Animal tales take many forms: fables, magic tales, and tall tales can all be animal tales as well, as long as their characters are animals.
Perhaps the most famous set of animal tales in the US are the Uncle Remus tales -- African American stories featuring characters Brer Rabbit, Brer Fox, Brer Bear, and many others. The stories were well-known in the 19th century South among African American communities and the white Americans who heard them from African American storytellers. In 1880, a white American folklorist named Joel Chandler Harris recorded, curated, and published the tales in a book titled Uncle Remus, His Songs and His Sayings: the Folklore of the Old Plantation. In the book, Uncle Remus tells Brer Rabbit stories in southern, African American, colloquial English. Harris constructed the character of Uncle Remus from his memories of the many African American storytellers he had heard tell these stories. The book quickly became famous and spread the Brer Rabbit stories across the US.

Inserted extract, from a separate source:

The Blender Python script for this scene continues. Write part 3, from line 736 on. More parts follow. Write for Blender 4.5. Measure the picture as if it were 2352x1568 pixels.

There has long been debate over the significance of these tales to African American communities. Some argue that Brer Rabbit's sometimes selfish or wild behavior and the dialect in which the Uncle Remus tales are written down combine to present a demeaning portrayal of African American communities. Others say that because little Brer Rabbit is constantly fighting back against people and animals who are bigger and stronger than him, the stories portray the conditions of slavery, offer wisdom, and share techniques for survival. Jackie Torrence, a storyteller featured in the International Storytelling Collection 1973-2013, was a firm advocate for the importance of telling the Brer Rabbit stories because of their centrality to African American folk culture.
Brer Rabbit is an example of a trickster, a character who uses cleverness, deceit, or humor to chase after what they want. Trickster characters challenge social norms, and their stories help to explain or critique the way things are. Brer Rabbit is small and comparatively weak, but he is extremely clever -- and he draws on that cleverness to escape danger, find food and comfort, and teach the other characters lessons.
Other examples of trickster characters in the AFC archives include Coyote (a Native American animal character), Anansi (an African and African diaspora animal character), Bookie and Ti Malice (Haitian human characters), and sometimes Jack (a European American human character). As these examples demonstrate, trickster characters can be human or animal. Animal and trickster tales are listed together in this guide because of the prevalence of Brer Rabbit stories in the AFC archives.
In the first recording, Evelio Andux, age 37, of Cuban descent (father of French descent), born in Key West, Florida, tells the story of "Miss Martinez Cockroach and Mr. Perez Mouse," in Spanish at Ybor City, Florida, on August 24, 1939. In the second, Evelio's 11-year-old daughter Evelia tells a different version of the same story. Both recordings can be found in the digital collection Florida Folklife from the WPA Collections 1937-1942.